- _Records provided_:
(begin)
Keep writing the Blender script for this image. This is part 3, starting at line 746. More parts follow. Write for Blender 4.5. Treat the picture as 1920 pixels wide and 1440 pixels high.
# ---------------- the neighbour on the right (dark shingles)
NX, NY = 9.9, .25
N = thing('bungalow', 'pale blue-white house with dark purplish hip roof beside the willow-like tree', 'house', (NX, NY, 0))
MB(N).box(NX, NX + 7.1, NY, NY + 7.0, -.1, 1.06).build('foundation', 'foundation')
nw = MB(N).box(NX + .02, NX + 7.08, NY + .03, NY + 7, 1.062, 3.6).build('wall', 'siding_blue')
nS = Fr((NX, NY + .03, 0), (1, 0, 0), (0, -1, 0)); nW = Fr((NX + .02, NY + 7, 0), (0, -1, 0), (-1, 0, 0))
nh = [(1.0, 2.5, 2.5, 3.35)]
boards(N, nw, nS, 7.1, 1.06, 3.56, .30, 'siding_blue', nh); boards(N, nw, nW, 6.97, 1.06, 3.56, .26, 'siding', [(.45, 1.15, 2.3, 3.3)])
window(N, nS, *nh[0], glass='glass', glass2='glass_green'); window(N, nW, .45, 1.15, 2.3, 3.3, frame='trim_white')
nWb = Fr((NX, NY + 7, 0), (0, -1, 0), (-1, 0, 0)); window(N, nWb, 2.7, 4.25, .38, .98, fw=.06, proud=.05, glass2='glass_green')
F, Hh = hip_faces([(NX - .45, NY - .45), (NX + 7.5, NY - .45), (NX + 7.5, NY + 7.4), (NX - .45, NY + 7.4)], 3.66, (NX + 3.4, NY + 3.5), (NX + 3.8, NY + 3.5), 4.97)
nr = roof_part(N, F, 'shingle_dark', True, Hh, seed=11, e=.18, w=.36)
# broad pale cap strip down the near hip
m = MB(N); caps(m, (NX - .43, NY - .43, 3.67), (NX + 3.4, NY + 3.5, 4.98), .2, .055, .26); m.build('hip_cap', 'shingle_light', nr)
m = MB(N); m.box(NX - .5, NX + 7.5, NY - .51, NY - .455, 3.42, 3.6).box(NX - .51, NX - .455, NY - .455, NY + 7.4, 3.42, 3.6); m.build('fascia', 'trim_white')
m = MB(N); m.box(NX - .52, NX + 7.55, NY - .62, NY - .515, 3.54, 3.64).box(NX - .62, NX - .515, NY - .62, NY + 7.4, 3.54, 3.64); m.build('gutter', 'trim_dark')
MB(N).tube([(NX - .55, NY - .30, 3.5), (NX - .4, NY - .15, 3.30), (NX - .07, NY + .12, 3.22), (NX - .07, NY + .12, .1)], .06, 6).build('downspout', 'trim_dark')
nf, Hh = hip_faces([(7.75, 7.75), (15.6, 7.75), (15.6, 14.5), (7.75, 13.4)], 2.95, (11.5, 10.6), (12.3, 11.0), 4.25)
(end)
(begin)
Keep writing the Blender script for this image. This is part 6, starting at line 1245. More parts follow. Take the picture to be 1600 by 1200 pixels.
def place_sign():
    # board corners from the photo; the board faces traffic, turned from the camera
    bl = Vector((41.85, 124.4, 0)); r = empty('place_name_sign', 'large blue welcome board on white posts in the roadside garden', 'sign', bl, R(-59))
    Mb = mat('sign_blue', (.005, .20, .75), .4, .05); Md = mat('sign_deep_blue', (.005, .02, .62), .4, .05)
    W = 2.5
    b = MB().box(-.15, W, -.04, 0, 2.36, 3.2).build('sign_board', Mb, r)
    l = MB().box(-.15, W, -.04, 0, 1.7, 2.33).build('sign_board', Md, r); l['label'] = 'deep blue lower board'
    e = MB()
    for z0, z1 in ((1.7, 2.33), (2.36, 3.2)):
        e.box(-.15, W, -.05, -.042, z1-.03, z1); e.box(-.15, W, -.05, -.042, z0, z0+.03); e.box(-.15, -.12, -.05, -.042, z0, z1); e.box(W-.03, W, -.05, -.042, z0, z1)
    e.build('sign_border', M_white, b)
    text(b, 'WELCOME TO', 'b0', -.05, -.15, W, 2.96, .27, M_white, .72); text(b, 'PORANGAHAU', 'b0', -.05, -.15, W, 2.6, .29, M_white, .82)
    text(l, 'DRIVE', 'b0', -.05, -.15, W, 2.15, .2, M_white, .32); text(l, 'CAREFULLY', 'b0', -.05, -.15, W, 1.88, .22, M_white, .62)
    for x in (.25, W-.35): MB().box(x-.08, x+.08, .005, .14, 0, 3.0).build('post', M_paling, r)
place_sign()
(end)
(begin)
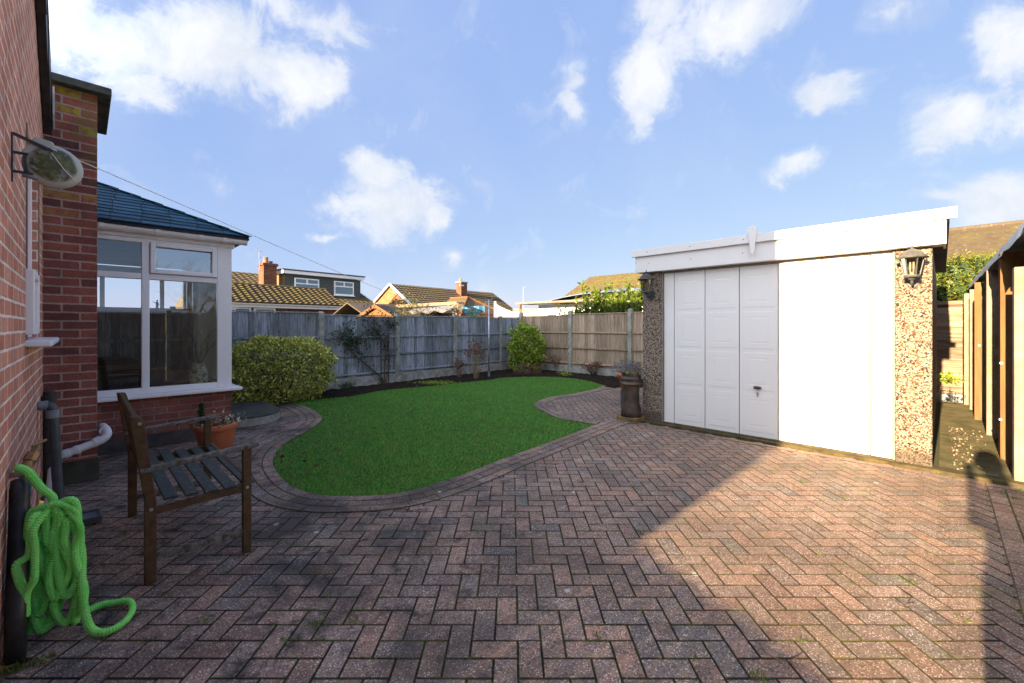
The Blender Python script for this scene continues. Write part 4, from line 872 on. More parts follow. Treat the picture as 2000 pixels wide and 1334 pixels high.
(end)
- _Directive_: The lines to collect are those holding the string "from"; copy them all.

- _Response for this exercise_:
    # board corners from the photo; the board faces traffic, turned from the camera
The Blender Python script for this scene continues. Write part 4, from line 872 on. More parts follow. Treat the picture as 2000 pixels wide and 1334 pixels high.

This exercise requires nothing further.